#### [Goal]
Show every line containing "this" by copying it.

#### [Supplied records]
—————

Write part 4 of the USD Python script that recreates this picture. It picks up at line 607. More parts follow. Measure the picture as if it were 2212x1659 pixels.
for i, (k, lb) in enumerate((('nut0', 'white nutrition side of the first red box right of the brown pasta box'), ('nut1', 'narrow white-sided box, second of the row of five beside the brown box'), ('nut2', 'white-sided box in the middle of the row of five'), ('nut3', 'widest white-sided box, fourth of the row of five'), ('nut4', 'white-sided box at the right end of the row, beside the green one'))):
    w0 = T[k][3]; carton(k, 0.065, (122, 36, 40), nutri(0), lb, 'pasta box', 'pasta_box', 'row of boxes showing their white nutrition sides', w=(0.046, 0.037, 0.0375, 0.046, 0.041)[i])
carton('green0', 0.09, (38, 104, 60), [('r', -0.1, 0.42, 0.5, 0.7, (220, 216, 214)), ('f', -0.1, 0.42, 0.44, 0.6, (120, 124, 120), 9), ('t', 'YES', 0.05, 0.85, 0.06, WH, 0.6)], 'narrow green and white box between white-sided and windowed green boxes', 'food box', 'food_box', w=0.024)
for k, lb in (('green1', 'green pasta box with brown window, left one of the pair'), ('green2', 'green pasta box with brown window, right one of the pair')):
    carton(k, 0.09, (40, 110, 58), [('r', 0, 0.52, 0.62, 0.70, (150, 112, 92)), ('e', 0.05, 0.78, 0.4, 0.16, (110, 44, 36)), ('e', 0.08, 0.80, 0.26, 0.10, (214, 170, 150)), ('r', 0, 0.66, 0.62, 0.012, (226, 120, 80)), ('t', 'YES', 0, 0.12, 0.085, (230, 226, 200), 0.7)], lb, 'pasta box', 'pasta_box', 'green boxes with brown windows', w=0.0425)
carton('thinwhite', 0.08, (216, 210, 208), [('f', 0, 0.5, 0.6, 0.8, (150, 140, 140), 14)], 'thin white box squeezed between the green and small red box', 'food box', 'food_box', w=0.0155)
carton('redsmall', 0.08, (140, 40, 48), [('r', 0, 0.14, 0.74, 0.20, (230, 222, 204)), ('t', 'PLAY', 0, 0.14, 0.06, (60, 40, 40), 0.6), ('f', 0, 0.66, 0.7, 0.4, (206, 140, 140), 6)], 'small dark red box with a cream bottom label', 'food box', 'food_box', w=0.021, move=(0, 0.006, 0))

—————

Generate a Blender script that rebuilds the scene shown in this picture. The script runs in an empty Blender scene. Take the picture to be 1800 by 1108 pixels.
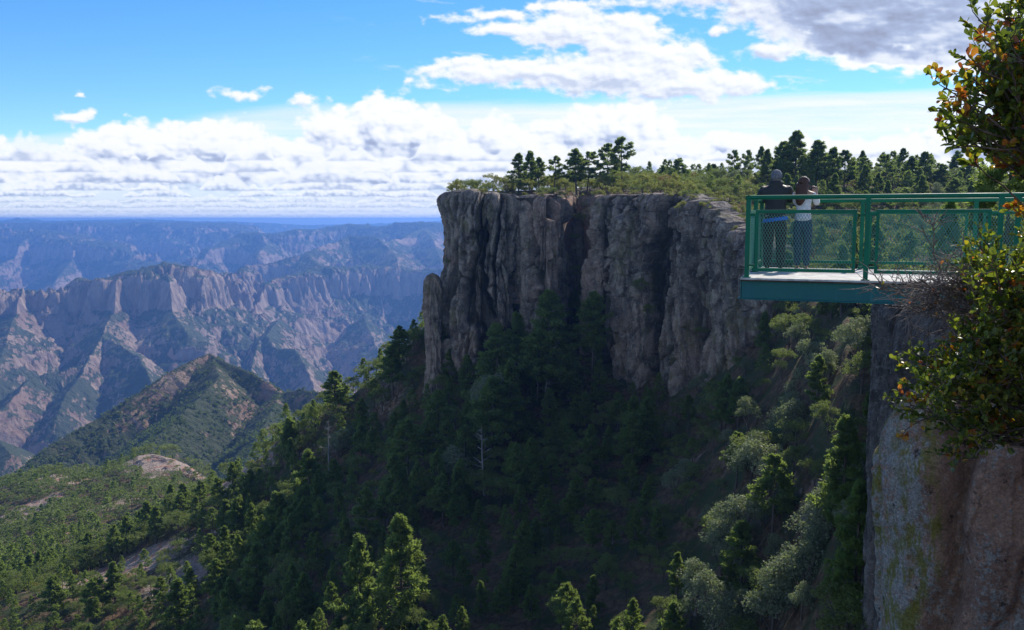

—————

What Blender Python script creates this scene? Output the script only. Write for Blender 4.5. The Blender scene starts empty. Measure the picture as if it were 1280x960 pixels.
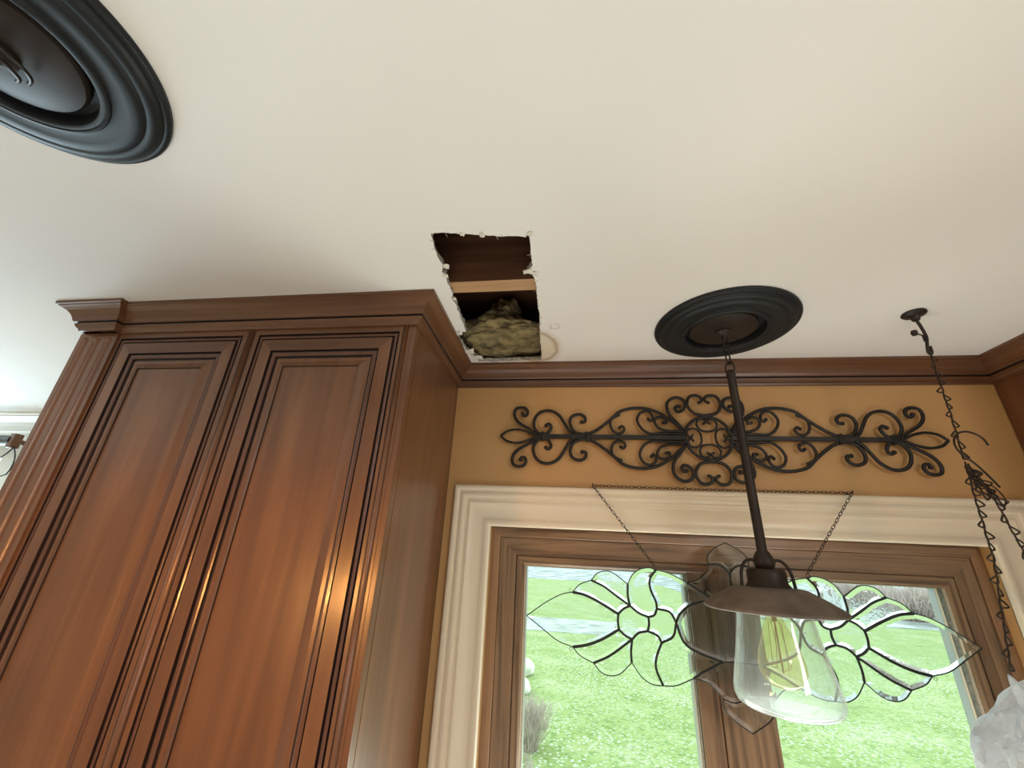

—————

#### [Written answer]
Write part 4 of the USD Python script that recreates this picture. It picks up at line 607. More parts follow. Measure the picture as if it were 2212x1659 pixels.
Generate a Blender script that rebuilds the scene shown in this picture. The script runs in an empty Blender scene. Take the picture to be 1800 by 1108 pixels.
What Blender Python script creates this scene? Output the script only. Write for Blender 4.5. The Blender scene starts empty. Measure the picture as if it were 1280x960 pixels.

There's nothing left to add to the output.